• [To be done]: Below are records; work out how many of their lines contain "More" and give only that number.

• [Listing]:
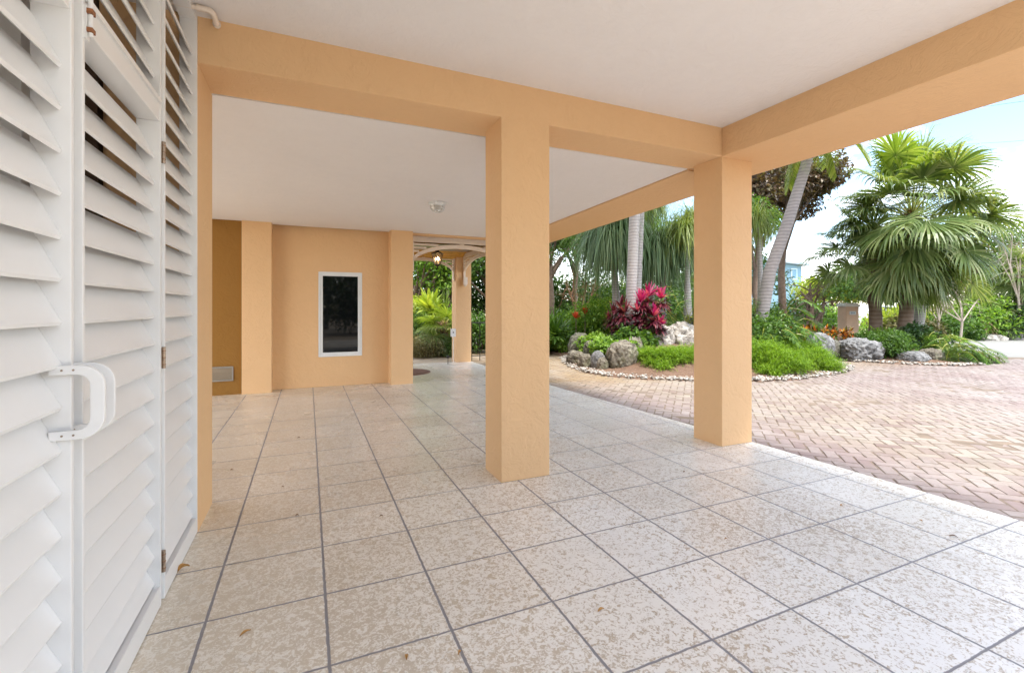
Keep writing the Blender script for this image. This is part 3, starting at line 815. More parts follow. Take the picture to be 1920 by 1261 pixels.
# conduit pipe near the shutter head
pc = MB(); py_ = 2.355*H; pz = ZC-.022; r_ = .0125
pc.tube([(XS-.15, py_, pz), (-.42*H, py_, pz)], r_, 12)
pc.tube([(-.435*H, py_, pz), (-.425*H, py_, pz)], r_*1.45, 12)
pc.tube([(-.43*H, py_, pz), (-.395*H, py_, pz), (-.385*H, py_+.004, pz-.002), (-.378*H, py_+.012, pz-.006), (-.376*H, py_+.028, pz-.010), (-.376*H, YF-.001, pz-.012)], r_*1.25, 12)
pc.tube([(-.376*H, YF-.028, pz-.012), (-.376*H, YF-.016, pz-.012)], r_*1.7, 12)
tag(pc.build('conduit_pipe', M['porchwhite'], smooth=True), 'short white conduit pipe with elbow under the ceiling above the shutters', 'pipe')

# ------------------------------------------------------------------ louvred shutters
PIT = .0885*H; SZ0 = H-.031*H
def louvres(mb, y0, y1, zlo, zhi):
    xf = XS-.019; xb = xf-.060; dz = .1265; th = .013
    k0 = math.ceil((zlo-.012-SZ0)/PIT); k1 = math.floor((zhi-dz-.004-SZ0)/PIT)
    nx, nz = dz, .056; ln = math.hypot(nx, nz); nx /= ln; nz /= ln     # top-face normal (facing outwards, up)
    for k in range(k0, k1+1):
        z = SZ0+k*PIT+random.uniform(-.0012, .0012)
        sec = [(xf, z), (xf-nx*th, z-nz*th+.001), (xb-nx*th, z+dz-nz*th), (xb, z+dz)]
        dx, dzv = (xb-xf), dz; e = .15*th
        # rounded front nose
        sec = [(xf+.000, z+.003), (xf-nx*th*.5+.001, z-nz*th*.5-.0035), (xf-nx*th, z-nz*th+.003), (xb-nx*th, z+dz-nz*th), (xb, z+dz)]
        m = len(sec)
        V = [(x, y0, zz) for x, zz in sec]+[(x, y1, zz) for x, zz in sec]
        mb.add(V, [(i, i+m, (i+1) % m+m, (i+1) % m) for i in range(m)])
        mb.add(V, [tuple(range(m))]); mb.add(V, [tuple(range(m, 2*m))[::-1]])
def leaf_frame(mb, y0, y1, z0, z1, st=.016, dp=.085, rails=(), rt=.02):
    x0 = XS-dp
    mb.box((x0, y0, z0), (XS, y0+st, z1)); mb.box((x0, y1-st, z0), (XS, y1, z1))
    mb.box((x0, y0+st, z0), (XS-.001, y1-st, z0+rt)); mb.box((x0, y0+st, z1-.03), (XS-.003, y1-st, z1))
    for a, c in rails: mb.box((x0, y0+st, a), (XS-.003, y1-st, c))
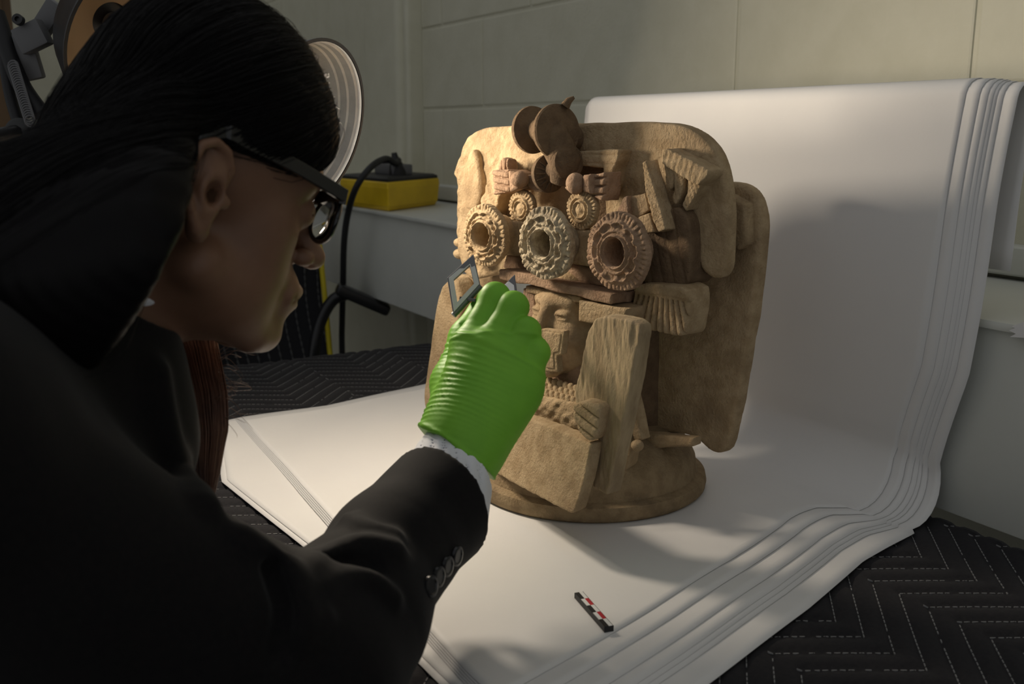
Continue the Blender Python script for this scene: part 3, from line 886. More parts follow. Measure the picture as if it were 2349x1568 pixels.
# large back panels and crest
slab('side_panel', [(1560, 470), (1640, 420), (1672, 417), (1700, 421), (1722, 434), (1738, 458), (1747, 505), (1745, 560), (1735, 640), (1722, 740), (1705, 850), (1685, 960),
                    (1667, 1028), (1650, 1042), (1628, 1037), (1607, 1018), (1588, 1000), (1470, 985), (1430, 800), (1450, 560)], -0.062, -0.044, C_TAN, 0.0022, 0.004, 0.0012, 60, seed=3, soft=2)
slab('side_panel', [(1008, 662), (1028, 642), (1046, 640), (1060, 690), (1046, 790), (1026, 880), (1002, 935), (985, 948), (975, 938), (972, 905), (978, 850), (992, 745)], -0.030, -0.004, C_TAN, 0.002, 0.004, 0.0011, 70, seed=4, soft=2)
slab('side_web', [(1040, 630), (1150, 630), (1150, 850), (1040, 850), (1030, 800)], -0.045, -0.030, C_TAN, 0.002, 0.004, 0.0008, 70, seed=71)
slab('panel_stub', [(1668, 445), (1708, 470), (1712, 560), (1690, 575), (1668, 540)], -0.05, -0.030, C_TAN, 0.002, 0.003, 0.001, 90, seed=5)
def crest_bumps(x, z): return 0.0006 * np.sin(60 * x + 20 * z) + 0.0007 * st3(x, z) * np.clip((-0.10 - x) / 0.03, 0, 1) + 0.00025 * st3(z, x)
slab('crest_panel', [(1041, 398), (1044, 384), (1053, 362), (1062, 330), (1078, 305), (1105, 292), (1150, 289), (1185, 288), (1250, 286), (1330, 283), (1400, 281), (1465, 279), (1530, 281), (1575, 290), (1610, 310),
                     (1640, 345), (1655, 385), (1663, 430), (1667, 480), (1667, 560), (1664, 615), (1650, 638), (1632, 636), (1612, 622), (1602, 600), (1598, 560), (1592, 500),
                     (1560, 470), (1500, 560), (1400, 600), (1250, 600), (1150, 625), (1080, 645), (1058, 620), (1046, 560), (1044, 470), (1047, 412)], -0.015, 0.003, C_TAN, 0.0019, 0.004, 0.0009, 70, relief=crest_bumps, seed=6, soft=2)
lump = lambda s, a: (lambda x, z: a * np.abs(np.sin(s * x + 40 * z) * np.sin(s * 0.8 * z - 60 * x)))
slab('feather', [(1074, 348), (1088, 340), (1097, 380), (1101, 430), (1096, 475), (1068, 490), (1058, 440), (1064, 390)], 0.0, 0.012, C_TAN, 0.0014, 0.004, 0.0016, 160, seed=7, soft=2)
slab('feather', [(1050, 470), (1095, 470), (1085, 540), (1078, 600), (1055, 612), (1047, 560), (1046, 510)], -0.004, 0.010, C_TAN, 0.0014, 0.004, 0.0022, 190, seed=8, soft=2)
for (x, y) in ((1056, 556), (1055, 582)):
    c = A(x, y, 0.002)
    fig_sculpt('clay_knob', lambda p, c=c: s_ell(p, c, (0.010, 0.007, 0.006)) + 0.0006 * wob(p, 300, 2), c - 0.016, c + 0.016, 0.0014, C_TAN)
slab('feather', [(1138, 375), (1157, 366), (1162, 395), (1150, 440), (1128, 500), (1108, 600), (1072, 600), (1078, 540), (1098, 470), (1120, 412)], 0.0, 0.022, C_TAN, 0.0012, 0.0015, 0.0012, 150, seed=9, soft=2,
     relief=lambda x, z: 0.0012 * np.sin(420 * x + 190 * z))

# head band with rosettes
slab('head_band', [(1085, 498), (1160, 505), (1300, 522), (1440, 542), (1440, 624), (1350, 612), (1150, 584), (1090, 575)], 0.010, 0.045, C_TAN, 0.0017, 0.003, 0.0006, 80, seed=10)
slab('brow_board', [(1160, 584), (1300, 602), (1440, 630), (1440, 668), (1300, 642), (1150, 616)], 0.005, 0.036, C_RED, 0.0014, 0.0016, 0.0008, 110, seed=11)
slab('brow_board', [(1143, 617), (1190, 624), (1290, 650), (1403, 675), (1402, 699), (1300, 674), (1200, 651), (1144, 641)], 0.010, 0.060, C_RED, 0.0013, 0.0016, 0.0010, 150, seed=12,
     relief=lambda x, z: -0.0012 * np.exp(-((np.sin(900 * (z - 0.25 * x))) / 0.3) ** 2) * 0.4)

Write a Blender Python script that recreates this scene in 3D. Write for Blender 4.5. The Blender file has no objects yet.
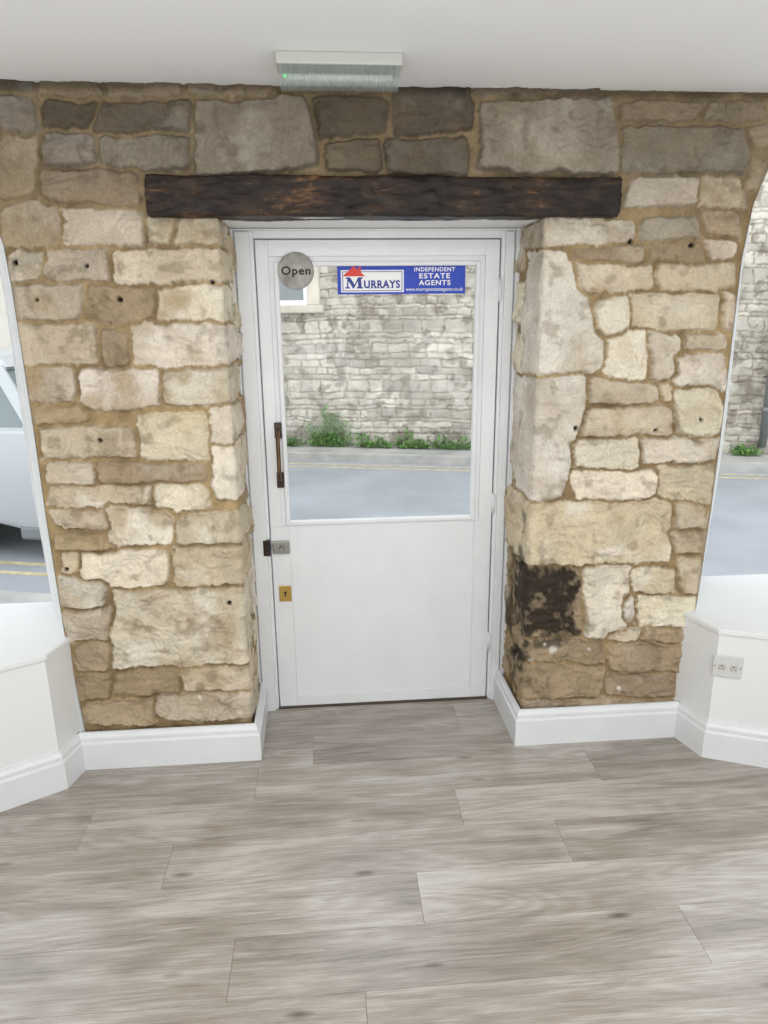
import bpy, bmesh, math, random
import numpy as np
from mathutils import Matrix, Vector
random.seed(7); rng=np.random.default_rng(11)
# ---------------------------------------------------------------- camera and measured room dimensions
H=1.65
F,TH,PS,RO,D,ZC,XDL,XDR,ZDT,DD,XRF,XLF,XWL,XWR=[705.55777,0.27395,0.07679,-0.01009,2.43113,2.32068,-0.24776,0.65495,1.91117,0.32897,0.73047,-0.3361,-0.97995,1.40711]
def camf():
    fwd=np.array([math.sin(PS)*math.cos(TH),math.cos(PS)*math.cos(TH),-math.sin(TH)])
    r0=np.array([math.cos(PS),-math.sin(PS),0]);u0=np.cross(r0,fwd)
    return F,np.array([0,-D,H]),math.cos(RO)*r0+math.sin(RO)*u0,-math.sin(RO)*r0+math.cos(RO)*u0,fwd
C=camf()
def proj(c,P):
    f,o,r,u,w=c; v=np.array(P)-o
    return 384+f*v@r/(v@w),512-f*v@u/(v@w)
def unp(c,px,py,ax,val):
    f,o,r,u,w=c; d=w+(px-384)/f*r-(py-512)/f*u
    t=(val-o[ax])/d[ax]; return o+t*d
def U(px,py,y): q=unp(C,px,py,1,y); return float(q[0]),float(q[2])
def G(px,py,z=0): q=unp(C,px,py,2,z); return float(q[0]),float(q[1])
sc=bpy.context.scene
cd=bpy.data.cameras.new("camera"); co=bpy.data.objects.new("camera",cd); sc.collection.objects.link(co)
cd.lens=F*36/1024; cd.sensor_width=36; cd.clip_start=0.02
r,u,w=C[2],C[3],C[4]
co.matrix_world=Matrix(((r[0],u[0],-w[0],0),(r[1],u[1],-w[1],-D),(r[2],u[2],-w[2],H),(0,0,0,1)))
sc.camera=co
sc.view_settings.view_transform='Standard'
# ---------------------------------------------------------------- helpers
def lin(c): 
    c=np.asarray(c,float)/255.; return np.where(c<=0.04045,c/12.92,((c+0.055)/1.055)**2.4)
def L4(c): v=lin(c); return (float(v[0]),float(v[1]),float(v[2]),1)
class NT:
    def __init__(s,name):
        s.m=bpy.data.materials.new(name); s.m.use_nodes=True; s.t=s.m.node_tree; s.n=s.t.nodes; s.l=s.t.links
        s.b=s.n["Principled BSDF"]; s.out=s.n["Material Output"]
    def add(s,t,**k):
        n=s.n.new(t)
        for a,v in k.items(): setattr(n,a,v)
        return n
    def link(s,a,b): s.l.new(a,b)
def mat(name,col,rough=0.5,metal=0,bump=0,bscale=50,var=0,vscale=4,spec=None,emis=None,estr=0):
    t=NT(name); b=t.b
    b.inputs["Base Color"].default_value=L4(col); b.inputs["Roughness"].default_value=rough; b.inputs["Metallic"].default_value=metal
    if spec is not None: b.inputs["Specular IOR Level"].default_value=spec
    if emis: b.inputs["Emission Color"].default_value=L4(emis); b.inputs["Emission Strength"].default_value=estr
    tc=t.add("ShaderNodeTexCoord")
    if var:
        nz=t.add("ShaderNodeTexNoise"); nz.inputs["Scale"].default_value=vscale; nz.inputs["Detail"].default_value=6
        t.link(tc.outputs["Object"],nz.inputs["Vector"])
        rp=t.add("ShaderNodeValToRGB"); rp.color_ramp.elements[0].position=.3; rp.color_ramp.elements[1].position=.7
        c=np.array(col,float)
        rp.color_ramp.elements[0].color=L4(np.clip(c*(1-var),0,255)); rp.color_ramp.elements[1].color=L4(np.clip(c*(1+var*.5),0,255))
        t.link(nz.outputs["Fac"],rp.inputs["Fac"]); t.link(rp.outputs["Color"],b.inputs["Base Color"])
    if bump:
        n2=t.add("ShaderNodeTexNoise"); n2.inputs["Scale"].default_value=bscale; n2.inputs["Detail"].default_value=5
        t.link(tc.outputs["Object"],n2.inputs["Vector"])
        bp=t.add("ShaderNodeBump"); bp.inputs["Strength"].default_value=bump; bp.inputs["Distance"].default_value=.004
        t.link(n2.outputs["Fac"],bp.inputs["Height"]); t.link(bp.outputs["Normal"],b.inputs["Normal"])
    return t.m
def link(o): sc.collection.objects.link(o); return o
def meta(o,label=None,cat=None,kind=None,group=None):
    if label: o["label"]=label
    if cat: o["category"]=cat
    if kind: o["kind"]=kind
    if group: o["group"]=group
    return o
def mkobj(name,verts,faces,m,smooth=False,parent=None):
    me=bpy.data.meshes.new(name); me.from_pydata([tuple(map(float,v)) for v in verts],[],faces); me.update()
    o=link(bpy.data.objects.new(name,me))
    if m: me.materials.append(m)
    if smooth: me.shade_smooth()
    if parent: o.parent=parent
    return o
def empty(name,loc=(0,0,0)):
    o=link(bpy.data.objects.new(name,None)); o.location=loc; o.empty_display_size=.1
    return o
def par(o,pn):
    o.parent=pn; o.matrix_parent_inverse=Matrix.Translation(-pn.location) if pn.rotation_euler.z==0 else pn.matrix_basis.inverted(); return o
def boxes(name,bl,m,bev=0.002,parent=None,segs=2):
    bm=bmesh.new()
    for (x0,x1,y0,y1,z0,z1) in bl:
        g=bmesh.ops.create_cube(bm,size=1)
        for v in g["verts"]:
            v.co=Vector(((x0+x1)/2+v.co.x*(x1-x0),(y0+y1)/2+v.co.y*(y1-y0),(z0+z1)/2+v.co.z*(z1-z0)))
    if bev: bmesh.ops.bevel(bm,geom=bm.edges[:],offset=bev,segments=segs,affect='EDGES',profile=.5)
    me=bpy.data.meshes.new(name); bm.to_mesh(me); bm.free()
    if m: me.materials.append(m)
    o=link(bpy.data.objects.new(name,me))
    if parent: par(o,parent)
    return o
def prism(name,pts,z0,z1,m,bev=0,parent=None):
    bm=bmesh.new()
    a=[bm.verts.new((x,y,z0)) for x,y in pts]; b=[bm.verts.new((x,y,z1)) for x,y in pts]; n=len(pts)
    bm.faces.new(a[::-1]); bm.faces.new(b)
    for i in range(n): bm.faces.new((a[i],a[(i+1)%n],b[(i+1)%n],b[i]))
    bmesh.ops.recalc_face_normals(bm,faces=bm.faces[:])
    if bev: bmesh.ops.bevel(bm,geom=bm.edges[:],offset=bev,segments=2,affect='EDGES')
    me=bpy.data.meshes.new(name); bm.to_mesh(me); bm.free(); me.materials.append(m)
    o=link(bpy.data.objects.new(name,me))
    if parent: par(o,parent)
    return o
def sweep(name,path,prof,m,side=1,parent=None):
    P=[np.array(q,float) for q in path]; n=len(P); V=[];Fc=[]
    for i in range(n):
        ds=[]
        if i>0: t=P[i]-P[i-1]; ds.append(t/np.linalg.norm(t))
        if i<n-1: t=P[i+1]-P[i]; ds.append(t/np.linalg.norm(t))
        ns=[np.array([t[1],-t[0]])*side for t in ds]
        nn=sum(ns); nn=nn/np.linalg.norm(nn); nn=nn/max(.35,nn@ns[0])
        for (o,z) in prof: V.append((P[i][0]+nn[0]*o,P[i][1]+nn[1]*o,z))
    k=len(prof)
    for i in range(n-1):
        for j in range(k-1):
            Fc.append((i*k+j,(i+1)*k+j,(i+1)*k+j+1,i*k+j+1))
    Fc.append(tuple(range(k))); Fc.append(tuple((n-1)*k+j for j in range(k))[::-1])
    o=mkobj(name,V,Fc,m)
    bm=bmesh.new(); bm.from_mesh(o.data); bmesh.ops.recalc_face_normals(bm,faces=bm.faces[:]); bm.to_mesh(o.data); bm.free()
    if parent: par(o,parent)
    return o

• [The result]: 2